Skip the pictures. Reproduce all other material exactly.

----------

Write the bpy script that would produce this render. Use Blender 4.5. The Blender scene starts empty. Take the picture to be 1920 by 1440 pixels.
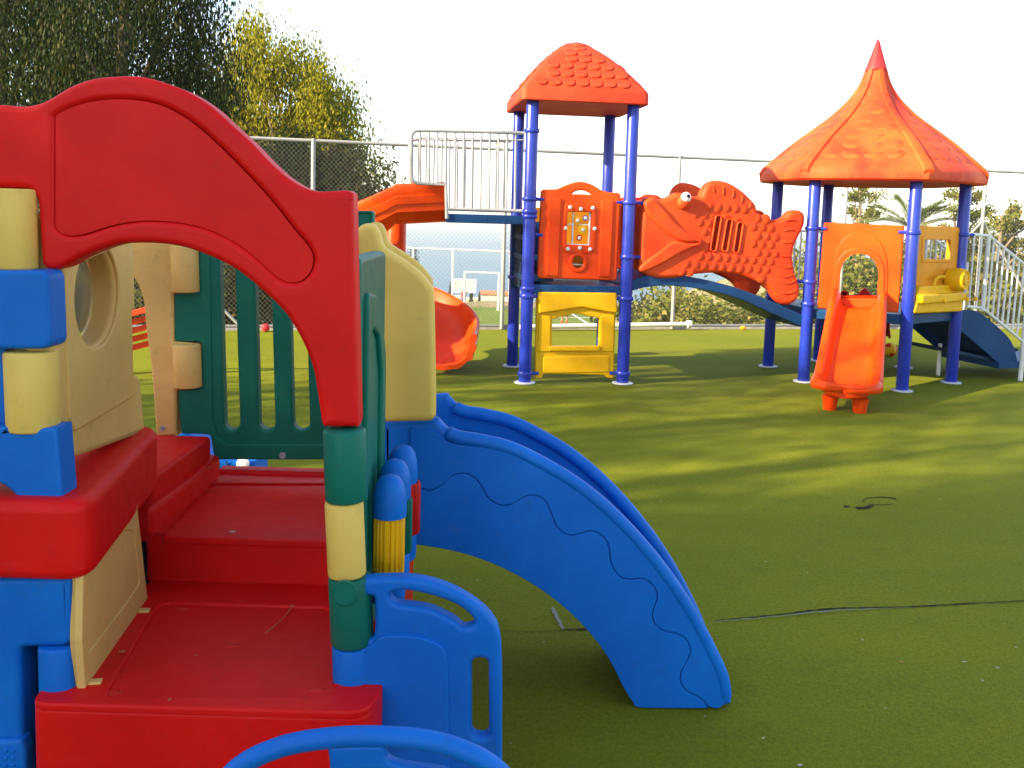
import bpy, bmesh, math, random
import numpy as np
from mathutils import Vector, Matrix

S = bpy.context.scene
COL = S.collection
PI = math.pi

# ------------------------------------------------------------------ camera
F_PX, PITCH, ROLL, CX, CY, EYE = 1728.0, 0.1009, 0.0277, 960.0, 577.0, 1.65
_F = Vector((0, math.cos(PITCH), -math.sin(PITCH)))
_U0 = Vector((0, math.sin(PITCH), math.cos(PITCH)))
_R0 = Vector((1, 0, 0))
_R = math.cos(ROLL) * _R0 + math.sin(ROLL) * _U0
_U = -math.sin(ROLL) * _R0 + math.cos(ROLL) * _U0
EYEP = Vector((0, 0, EYE))
cam = bpy.data.cameras.new('camera')
camo = bpy.data.objects.new('camera', cam)
COL.objects.link(camo)
camo.matrix_world = Matrix(((_R.x, _U.x, -_F.x, 0), (_R.y, _U.y, -_F.y, 0), (_R.z, _U.z, -_F.z, EYE), (0, 0, 0, 1)))
cam.sensor_width = 36
cam.lens = F_PX / 1920 * 36
cam.shift_y = -(720 - CY) / 1920
cam.clip_start = 0.05
cam.clip_end = 30000
S.camera = camo

# ------------------------------------------------------------------ light
SUN_AZ = (-0.90, -0.436)          # towards the sun, seen from above (behind and left of the camera)
SUN_EL = 25.0
world = bpy.data.worlds.new('World')
S.world = world
world.use_nodes = True
wn = world.node_tree.nodes
sky = wn.new('ShaderNodeTexSky')
sky.sky_type = 'NISHITA'
sky.sun_disc = False
sky.sun_elevation = math.radians(SUN_EL)
sky.sun_rotation = math.atan2(SUN_AZ[0], SUN_AZ[1])
sky.altitude = 50
sky.air_density = 1.0
sky.dust_density = 0.5
sky.ozone_density = 1.0
wn['Background'].inputs['Strength'].default_value = 0.13
hsv = wn.new('ShaderNodeHueSaturation')          # a hazy, nearly white sky all round
hsv.inputs['Saturation'].default_value = 0.7
world.node_tree.links.new(sky.outputs[0], hsv.inputs['Color'])
world.node_tree.links.new(hsv.outputs[0], wn['Background'].inputs['Color'])
sun = bpy.data.lights.new('sun', 'SUN')
sun.energy = 5.0
sun.angle = math.radians(0.53)
sun.color = (1.0, 0.80, 0.50)
suno = bpy.data.objects.new('sun', sun)
COL.objects.link(suno)
_s = Vector((SUN_AZ[0], SUN_AZ[1], 0)).normalized() * math.cos(math.radians(SUN_EL)) + Vector((0, 0, math.sin(math.radians(SUN_EL))))
suno.rotation_euler = _s.to_track_quat('Z', 'Y').to_euler()
suno.location = (-20, -10, 20)
S.view_settings.view_transform = 'Standard'
S.view_settings.look = 'None'
S.view_settings.exposure = 1.78
S.view_settings.gamma = 1
S.view_settings.use_curve_mapping = False
S.render.engine = 'CYCLES'
S.cycles.use_denoising = True
S.cycles.max_bounces = 8
S.cycles.transparent_max_bounces = 8
S.cycles.sample_clamp_indirect = 6

# ------------------------------------------------------------------ helpers
def ray(x, y):
    return _F + _R * ((x - CX) / F_PX) - _U * ((y - CY) / F_PX)

def G(x, y, z=0.0):
    d = ray(x, y)
    return EYEP + d * ((z - EYE) / d.z)

def YP(x, y, Y):
    d = ray(x, y)
    return EYEP + d * (Y / d.y)

class Plane:
    """origin, u, v, n with n the outward (front) side"""
    def __init__(s, o, u, v=None):
        s.o = Vector(o); s.u = Vector(u).normalized()
        s.v = Vector((0, 0, 1)) if v is None else Vector(v).normalized()
        s.n = s.u.cross(s.v).normalized()
    def px(s, x, y):
        d = ray(x, y)
        return EYEP + d * ((s.o - EYEP).dot(s.n) / d.dot(s.n))
    def uv(s, x, y):
        p = s.px(x, y) - s.o
        return (p.dot(s.u), p.dot(s.v))
    def w(s, a, b, c=0.0):
        return s.o + s.u * a + s.v * b + s.n * c
    def off(s, c):
        return Plane(s.o + s.n * c, s.u, s.v)

def yplane(Y):
    return Plane((0, Y, 0), (1, 0, 0))

def zz(region, scale):
    """converts coordinates read off an enlarged crop to photograph pixels"""
    return lambda pts: [(region[0] + p[0] / scale, region[1] + p[1] / scale) + tuple(p[2:]) for p in pts]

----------

Right answer.
Write the bpy script that would produce this render. Use Blender 4.5. The Blender scene starts empty. Take the picture to be 1920 by 1440 pixels.
import bpy, bmesh, math, random
import numpy as np
from mathutils import Vector, Matrix

S = bpy.context.scene
COL = S.collection
PI = math.pi

# ------------------------------------------------------------------ camera
F_PX, PITCH, ROLL, CX, CY, EYE = 1728.0, 0.1009, 0.0277, 960.0, 577.0, 1.65
_F = Vector((0, math.cos(PITCH), -math.sin(PITCH)))
_U0 = Vector((0, math.sin(PITCH), math.cos(PITCH)))
_R0 = Vector((1, 0, 0))
_R = math.cos(ROLL) * _R0 + math.sin(ROLL) * _U0
_U = -math.sin(ROLL) * _R0 + math.cos(ROLL) * _U0
EYEP = Vector((0, 0, EYE))
cam = bpy.data.cameras.new('camera')
camo = bpy.data.objects.new('camera', cam)
COL.objects.link(camo)
camo.matrix_world = Matrix(((_R.x, _U.x, -_F.x, 0), (_R.y, _U.y, -_F.y, 0), (_R.z, _U.z, -_F.z, EYE), (0, 0, 0, 1)))
cam.sensor_width = 36
cam.lens = F_PX / 1920 * 36
cam.shift_y = -(720 - CY) / 1920
cam.clip_start = 0.05
cam.clip_end = 30000
S.camera = camo

# ------------------------------------------------------------------ light
SUN_AZ = (-0.90, -0.436)          # towards the sun, seen from above (behind and left of the camera)
SUN_EL = 25.0
world = bpy.data.worlds.new('World')
S.world = world
world.use_nodes = True
wn = world.node_tree.nodes
sky = wn.new('ShaderNodeTexSky')
sky.sky_type = 'NISHITA'
sky.sun_disc = False
sky.sun_elevation = math.radians(SUN_EL)
sky.sun_rotation = math.atan2(SUN_AZ[0], SUN_AZ[1])
sky.altitude = 50
sky.air_density = 1.0
sky.dust_density = 0.5
sky.ozone_density = 1.0
wn['Background'].inputs['Strength'].default_value = 0.13
hsv = wn.new('ShaderNodeHueSaturation')          # a hazy, nearly white sky all round
hsv.inputs['Saturation'].default_value = 0.7
world.node_tree.links.new(sky.outputs[0], hsv.inputs['Color'])
world.node_tree.links.new(hsv.outputs[0], wn['Background'].inputs['Color'])
sun = bpy.data.lights.new('sun', 'SUN')
sun.energy = 5.0
sun.angle = math.radians(0.53)
sun.color = (1.0, 0.80, 0.50)
suno = bpy.data.objects.new('sun', sun)
COL.objects.link(suno)
_s = Vector((SUN_AZ[0], SUN_AZ[1], 0)).normalized() * math.cos(math.radians(SUN_EL)) + Vector((0, 0, math.sin(math.radians(SUN_EL))))
suno.rotation_euler = _s.to_track_quat('Z', 'Y').to_euler()
suno.location = (-20, -10, 20)
S.view_settings.view_transform = 'Standard'
S.view_settings.look = 'None'
S.view_settings.exposure = 1.78
S.view_settings.gamma = 1
S.view_settings.use_curve_mapping = False
S.render.engine = 'CYCLES'
S.cycles.use_denoising = True
S.cycles.max_bounces = 8
S.cycles.transparent_max_bounces = 8
S.cycles.sample_clamp_indirect = 6

# ------------------------------------------------------------------ helpers
def ray(x, y):
    return _F + _R * ((x - CX) / F_PX) - _U * ((y - CY) / F_PX)

def G(x, y, z=0.0):
    d = ray(x, y)
    return EYEP + d * ((z - EYE) / d.z)

def YP(x, y, Y):
    d = ray(x, y)
    return EYEP + d * (Y / d.y)

class Plane:
    """origin, u, v, n with n the outward (front) side"""
    def __init__(s, o, u, v=None):
        s.o = Vector(o); s.u = Vector(u).normalized()
        s.v = Vector((0, 0, 1)) if v is None else Vector(v).normalized()
        s.n = s.u.cross(s.v).normalized()
    def px(s, x, y):
        d = ray(x, y)
        return EYEP + d * ((s.o - EYEP).dot(s.n) / d.dot(s.n))
    def uv(s, x, y):
        p = s.px(x, y) - s.o
        return (p.dot(s.u), p.dot(s.v))
    def w(s, a, b, c=0.0):
        return s.o + s.u * a + s.v * b + s.n * c
    def off(s, c):
        return Plane(s.o + s.n * c, s.u, s.v)

def yplane(Y):
    return Plane((0, Y, 0), (1, 0, 0))

def zz(region, scale):
    """converts coordinates read off an enlarged crop to photograph pixels"""
    return lambda pts: [(region[0] + p[0] / scale, region[1] + p[1] / scale) + tuple(p[2:]) for p in pts]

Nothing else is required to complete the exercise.